But there were gorgeous, visionary sights such as only Akram can do. A scampering animal spirit, a world split and riven by fire and danger, a woman going up in flames, a stern, lamentational love duet of might-have-been, and everywhere, glistening, the tiny kathak-specific foot- and fingerwork of his background. Tim Yip (who designed the awesome DESH for Khan) has created a fantastic huge stump of an ancient ringed tree, split and unstable, its sections heaving with subterranean gusts and fires produced by lighting wizard Michael Hulls.
The hub of great theatre choreography is to envisage what imaginings certain combinations of movement, picture and sound will produce in the spectator. The 13-year-old Khan was chosen by Peter Brook to play the boy who hears the story in his famed Mahabharata staging, to be the audience, and I suppose that child’s experience of beholding is what rubbed off on me — the feeling that while the story did not have to be comprehensible at first telling, it had ideas and episodes so telling that in time they would emerge as the story.

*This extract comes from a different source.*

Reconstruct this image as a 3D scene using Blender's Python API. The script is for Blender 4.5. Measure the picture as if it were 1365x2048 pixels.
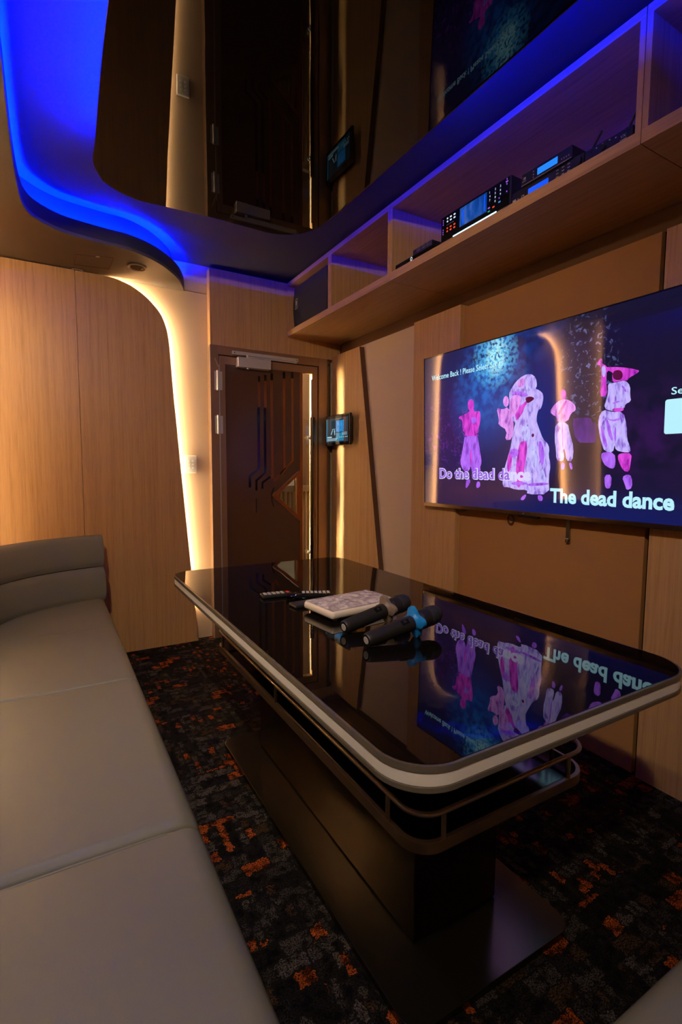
import bpy, bmesh, math, random
from math import sin, cos, pi, radians as R
from mathutils import Vector, Matrix

for _o in list(bpy.data.objects):
    bpy.data.objects.remove(_o)
SC = bpy.context.scene
COL = SC.collection

# ------------------------------------------------------------------ camera
cam_d = bpy.data.cameras.new('camera')
cam = bpy.data.objects.new('camera', cam_d)
COL.objects.link(cam)
cam_d.sensor_fit = 'VERTICAL'
cam_d.sensor_height = 36.0
cam_d.lens = 1001.16 / 2048 * 36.0
cam_d.clip_start = 0.02
CAM = Vector((0, 0, 1.2))
_ya, _pi, _ro = R(30.2165), R(-4.9167), R(0.3084)
_f = Vector((sin(_ya) * cos(_pi), cos(_ya) * cos(_pi), sin(_pi)))
_r = Vector((cos(_ya), -sin(_ya), 0))
_u = _r.cross(_f)
_r2 = cos(_ro) * _r + sin(_ro) * _u
_u2 = -sin(_ro) * _r + cos(_ro) * _u
_m = Matrix((_r2, _u2, -_f)).transposed().to_4x4()
_m.translation = CAM
cam.matrix_world = _m
cam_d.dof.use_dof = True
cam_d.dof.focus_distance = 2.3
cam_d.dof.aperture_fstop = 8.0
SC.camera = cam

# ------------------------------------------------------------------ exposure / world
SC.view_settings.view_transform = 'Standard'
SC.view_settings.look = 'None'
SC.view_settings.gamma = 1.0
SC.view_settings.use_curve_mapping = False
SC.view_settings.exposure = 0.0
SC.cycles.use_denoising = True
SC.cycles.max_bounces = 8
SC.cycles.diffuse_bounces = 4
SC.cycles.glossy_bounces = 5
SC.cycles.sample_clamp_indirect = 6.0
SC.cycles.caustics_reflective = False
SC.cycles.caustics_refractive = False
wd = bpy.data.worlds.new('world')
SC.world = wd
wd.use_nodes = True
wd.node_tree.nodes['Background'].inputs[0].default_value = (0.02, 0.015, 0.01, 1)
wd.node_tree.nodes['Background'].inputs[1].default_value = 0.2

# light levels
WARM = (1.0, 0.60, 0.26)
WARM_LED = 135.0          # strips behind the wood panels
SIDE_LED = 215.0         # strips on the left wall
BLUE_LED = 8000.0         # cove strips
CORRIDOR = 130.0
SOFA_FILL = 30.0  # this and the next three power added fill lights
CORNER_FILL = 6.0
ROOM_FILL = 140.0
TABLE_FILL = 95.0
SCREEN = 1.0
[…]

The tale focuses on the revenge of the underdogs in the Mahabharata, the women. Amba, abducted by the desirable but celibate Bheeshma for his brother, is rejected by her true love, who takes the still current male attitude that his sexual property is now defiled. Interestingly, Amba decides it’s Bheeshma who should pay for the wrong, rather than the antediluvian boyfriend, and sets herself on fire in order to be reborn as a warrior alter ego who shall kill Bheeshma. Of course, their final battle is one of love, too, and the world itself is shaken by the war.
If this sounds a bit Tolkieny, why not? So is Wagner’s Ring cycle. The imagery here explodes from tightly compressed visions. Khan choreographs sweet, wronged Amba with windblown fragility, exploiting the contrast between dancer Ching-Ying Chien’s long heavy black hair and her tiny, papery hands. When she immolates herself, it’s choreographed in a boiling stillness, unlike the ferocious shaking with which Khan sent himself up in flames in Gnosis, his 2010 production also based on Mahabharata mythology.

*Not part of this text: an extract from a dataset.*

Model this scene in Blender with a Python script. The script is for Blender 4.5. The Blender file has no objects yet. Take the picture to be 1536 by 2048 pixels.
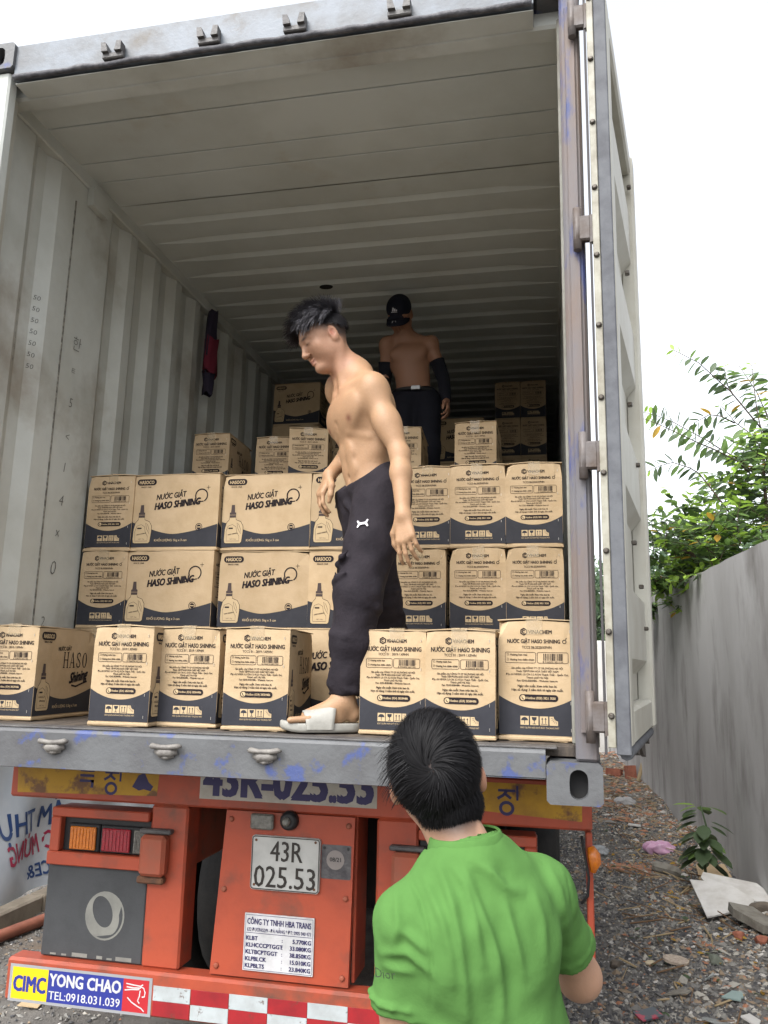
import bpy, bmesh, math, random
import numpy as np
from mathutils import Vector, Matrix
random.seed(7); RNG = np.random.default_rng(7)
S = bpy.context.scene
COL = S.collection
R = math.radians

# ---------------------------------------------------------------- camera
CAM = np.array([-.139, -2.53, .386])
yaw, pitch, roll = .2082, .1897, .0215
def _axes():
    f = np.array([-math.sin(yaw), math.cos(yaw), 0]); r = np.array([math.cos(yaw), math.sin(yaw), 0]); u = np.array([0, 0, 1.])
    f2 = f*math.cos(pitch)+u*math.sin(pitch); u2 = u*math.cos(pitch)-f*math.sin(pitch)
    return r*math.cos(roll)+u2*math.sin(roll), u2*math.cos(roll)-r*math.sin(roll), f2
_r, _u, _f = _axes()
cd = bpy.data.cameras.new('camera'); cam = bpy.data.objects.new('camera', cd); COL.objects.link(cam)
cam.matrix_world = Matrix(((_r[0], _u[0], -_f[0], CAM[0]), (_r[1], _u[1], -_f[1], CAM[1]), (_r[2], _u[2], -_f[2], CAM[2]), (0, 0, 0, 1)))
cd.sensor_fit = 'VERTICAL'; cd.sensor_height = 24; cd.lens = 24*1597/2048; cd.clip_start = .05; cd.clip_end = 3000
S.camera = cam
# ---------------------------------------------------------------- sky, sun, exposure
W = bpy.data.worlds.new('World'); S.world = W; W.use_nodes = True
nt = W.node_tree; bg = nt.nodes['Background']
sky = nt.nodes.new('ShaderNodeTexSky'); sky.sky_type = 'NISHITA'; sky.sun_disc = False
SUN_EL, SUN_AZ = 52, 205          # azimuth measured clockwise from +Y: behind the camera, to the left
sky.sun_elevation = R(SUN_EL); sky.sun_rotation = R(SUN_AZ); sky.dust_density = 4; sky.air_density = 1.0; sky.ozone_density = 1
hsv = nt.nodes.new('ShaderNodeHueSaturation'); hsv.inputs['Saturation'].default_value = .22
nt.links.new(sky.outputs[0], hsv.inputs['Color']); nt.links.new(hsv.outputs[0], bg.inputs['Color'])
bg.inputs['Strength'].default_value = .15
sd = bpy.data.lights.new('sun', 'SUN'); sd.energy = .5; sd.angle = R(35); sd.color = (1, .985, .96)
so = bpy.data.objects.new('sun', sd); COL.objects.link(so)
_d = Vector((math.sin(R(SUN_AZ))*math.cos(R(SUN_EL)), math.cos(R(SUN_AZ))*math.cos(R(SUN_EL)), math.sin(R(SUN_EL))))
so.rotation_euler = _d.to_track_quat('Z', 'Y').to_euler()
S.view_settings.view_transform = 'Standard'; S.view_settings.look = 'None'; S.view_settings.gamma = 1
S.view_settings.exposure = 1.72
S.render.engine = 'CYCLES'; S.cycles.use_denoising = True; S.cycles.max_bounces = 14; S.cycles.diffuse_bounces = 12; S.cycles.transparent_max_bounces = 12
S.cycles.sample_clamp_indirect = 6
try: S.cycles.denoiser = 'OPENIMAGEDENOISE'
except Exception: pass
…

It struck me watching Christine Joy Ritter prowling alertly on all fours as Amba’s spirit self Shikhandi that (a) you almost never see a choreographer make dancers impersonate animal movements for serious reasons, and (b) it is disturbing. She and Chien incarnate mythic rather than emotionally familiar properties, while Khan as Bheeshma exudes hot temper and regret.
And while we’re saying loud goodbyes to great ballet dancers, Khan, now 41, who has announced he is to retire in 2018, is also irreplaceable in my memory, so uplifting and strange is his power in spins and foot-speed, and so magnetic his self-awareness as a performer.
Khan shares with Mikhail Baryshnikov a quality of the miraculous: Baryshnikov, the Russian who made the impossible look normal, to whom Frederick Ashton paid tribute in his breathtaking ballet Rhapsody, currently at the Royal Ballet. Set to Rachmaninov’s smoochy piano concertante, the Rhapsody on a Theme of Paganini, its immense technical detailing is not enough on its own; it requires an ironic devilry, which eluded the sobersided youngster James Hay in the first cast, but Steven McRae’s narcissistic tendencies work wonderfully here.
The two ballerinas cast — both of them staggering but unfinished talents — offer a fascinating snapshot of home-grown styling v. bought-in. In Francesca Hayward the Royal Ballet has a potentially miraculous asset, but Rhapsody showed that she isn’t yet as precise or fast of foot as Ashton needs. Hayward is still a Clara waiting to become a Sugar Plum Fairy. Whereas Natalia Osipova, the Russian self-starter, is a natural skitterer, a dazzling stage creature, and makes the choreography hers. Who cares about the risks, she seems to quip, as she darts delightedly around the stage.